Jakarta, Aktual.com — Pemerintah melalui Kementerian Energi dan Sumber Daya Mineral (KESDM) berencana melakukan revisi UU No.4/2009 tentang Mineral dan batubara. Salah satu poin revisi yakni mengenai relaksasi ekspor mineral mentah kepada perusahaan pertambangan dengan alasan banyak perusahaan tambang yang mengeluh tidak dapat menyelesaikan pembangunan smelternya.

Rencana tersebut mengundang kritik dari berbagai pihak dan menganggap rencana relaksasi tersebut bertentangan dengan konstitusi dan UU Minerba saat ini.

Anggota Komisi VII DPR RI, Satya Widya Yudha mengungkapkan, Apa yang dilakukan pemerintah saat ini termasuk memberikan izin ekspor konsentrat kepada PT Freeport Indonesia tidak sesuai dengan UU Nomor 4 tahun 2009.

“Apapun yang dilakukan oleh pemerintah saat ini ada unsur tidak sesuai dengan UU Minerba yang ada. Maka satu-satunya jalan adalah pemerintah karena satu dan lain hal melakukan pendekatan atau asumsi-asumsi atau ada dampak terhadap ekonomi,” kata Satya, ditulis Selasa (1/3).

Olehnya itu, tutur Satya, pemerintah mestinya melakukan pengajuan peraturan pemerintah pengganti UU (Perppu) ke DPR. Agar keputusan dan kebijakan yang dikeluarkan oleh pemerintah, dalam hal ini Kementerian ESDM itu tidak melanggar UU.

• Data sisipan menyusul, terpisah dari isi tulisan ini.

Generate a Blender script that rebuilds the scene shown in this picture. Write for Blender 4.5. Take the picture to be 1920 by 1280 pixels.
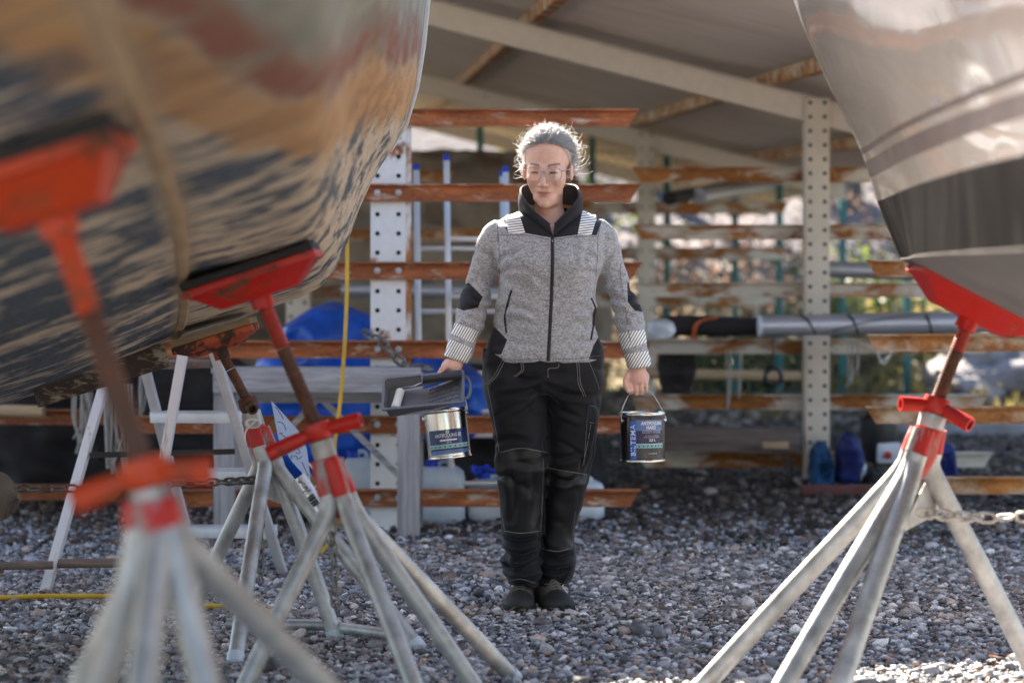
import bpy, bmesh, math, random
import numpy as np
from mathutils import Vector, Matrix, Quaternion
from mathutils.bvhtree import BVHTree
random.seed(7)
rng = np.random.default_rng(11)
PI = math.pi
R = math.radians
for o in list(bpy.data.objects):
    bpy.data.objects.remove(o)
sc = bpy.context.scene
col = sc.collection

# ---------------------------------------------------------------- camera, world, sun, exposure
FPX, HZ, CAMH = 4533.0, 516.0, 1.2           # focal length in photo pixels, horizon row, eye height
cd = bpy.data.cameras.new('camera')
cam = bpy.data.objects.new('camera', cd)
col.objects.link(cam)
cam.location = (0, 0, CAMH)
cam.rotation_euler = (R(90), 0, 0)
cd.sensor_width = 36.0
cd.lens = 36.0 * FPX / 1920.0
cd.shift_y = -(640 - HZ) / 1920.0
cd.clip_start, cd.clip_end = 0.1, 2000
cd.dof.use_dof = True
cd.dof.focus_distance = 8.5
cd.dof.aperture_fstop = cd.lens / 1000.0 / 0.042
cd.dof.aperture_blades = 9
sc.camera = cam

SUN_EL, SUN_AZ = 38.0, -23.0                 # azimuth from +Y (away from camera), negative = to the left
world = bpy.data.worlds.new("World")
sc.world = world
world.use_nodes = True
wn = world.node_tree
wn.nodes.clear()
wo = wn.nodes.new('ShaderNodeOutputWorld')
bg = wn.nodes.new('ShaderNodeBackground')
sky = wn.nodes.new('ShaderNodeTexSky')
sky.sky_type = 'NISHITA'
sky.sun_disc = False
sky.sun_elevation = R(SUN_EL)
sky.sun_rotation = R(SUN_AZ)
sky.air_density, sky.dust_density, sky.ozone_density = 1.0, 1.0, 1.0
bg.inputs['Strength'].default_value = 0.055
wn.links.new(sky.outputs[0], bg.inputs[0])
wn.links.new(bg.outputs[0], wo.inputs[0])
sl = bpy.data.lights.new('sun', 'SUN')
sun = bpy.data.objects.new('sun', sl)
col.objects.link(sun)
sl.energy = 5.0
sl.angle = R(0.53)
sl.color = (1.0, 0.9, 0.76)
tosun = Vector((math.sin(R(SUN_AZ)) * math.cos(R(SUN_EL)), math.cos(R(SUN_AZ)) * math.cos(R(SUN_EL)), math.sin(R(SUN_EL))))
sun.rotation_euler = (-tosun).to_track_quat('-Z', 'Y').to_euler()
sun.location = (0, 0, 30)
sc.view_settings.view_transform = 'Standard'
sc.view_settings.look = 'None'
sc.view_settings.gamma = 1.0
sc.view_settings.use_curve_mapping = False
sc.view_settings.exposure = 2.74
sc.cycles.max_bounces = 7
sc.cycles.diffuse_bounces = 4
sc.cycles.glossy_bounces = 3
sc.cycles.transmission_bounces = 4
sc.cycles.transparent_max_bounces = 6
sc.cycles.use_denoising = True

def P(px, py, Y):
    """photo pixel + distance -> world point"""
    return Vector(((px - 960) / FPX * Y, Y, CAMH - (py - HZ) / FPX * Y))

# ---------------------------------------------------------------- naming helpers
def tag(o, label, cat=None, group=None, kind=None):
    if label: o['label'] = label
    if cat: o['category'] = cat
    if group: o['group'] = group
    if kind: o['kind'] = kind
    return o

def thing(name, label, cat, loc=(0, 0, 0), group=None):
    o = bpy.data.objects.new(name, None)
    o.empty_display_size = 0.1
    col.objects.link(o)
    o.location = loc
    return tag(o, label, cat, group)

def origin(o):
    v = Vector((0, 0, 0))
    while o is not None:
        v += o.location
        o = o.parent
    return v

def copy_tree(o, parent=None):
    c = o.copy()
    col.objects.link(c)
    c.parent = parent
    for ch in list(o.children):
        copy_tree(ch, c)
    return c

# ---------------------------------------------------------------- mesh builder (world coordinates)
def frame(d, up=Vector((0, 0, 1))):
    d = Vector(d).normalized()
    if abs(d.dot(up)) > 0.98: up = Vector((0, 1, 0))
    x = up.cross(d).normalized()
    return x, d.cross(x).normalized(), d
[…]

“Itu bisa dilaksanakan lebih baik, dibandingkan dengan tidak memperbaiki legal sistemnya, ataupun kalau tidak diperbaiki menunggu revisi UU Minerba yang mungkin membutuhkan waktu lebih panjang,” paparnya.

Satya menyarankan kepada Presiden Jokowi untuk memperhatikan hal ini. Mestinya presiden segera mengambil opsi itu.

“Soal perppu itu nantinya diterima atau ditolak oleh DPR itu kan proses politik ya. Tetapi harus disadari bahwa ini adalah mekanisme yang baik daripada dibiarkan sesuatu yang tidak sejalan dengan bunyi UU Minerba nomor 4 tahun 2009,” jelasnya.

Satya juga menegaskan, terkait dengan relaksasi ekspor mineral mentah sangat tidak sejalan dengan UU Minerba.

“UU Minerba tahun 2009 kan mengatakan bahwa, proses hilirisasi harus sudah dimulai 5 tahun pasca UU terbit, dimulai loh ya. Berarti smelternya sudah harus ada, pada akhir 2014. Berarti awal dari 2015, ini berarti sudah setahun lebih,” tandasnya.

Olehnya itu, lanjut Satya, pemerintah mestinya segera mengajukan Perppu ke DPR. Walaupun diketahui bahwasanya alasan dari pemerintah itu faktor ekonomi. Kalau tidak dilakukan relaksasi maka ada 60 persen pekerjaan di Freeport lay-off. Begitupun di industri yang lain.

“Makanya saya menyarankan perbaiki lah dulu legal standingnya disamping menunggu DPR menyelesaikan revisi UU Minerba. Kalau DPR lama kan pemerintah punya Perppu. Perppu bisa berlaku 3 bulan, 6 bulan, tergantung pengajuan pemerintah,” tegasnya.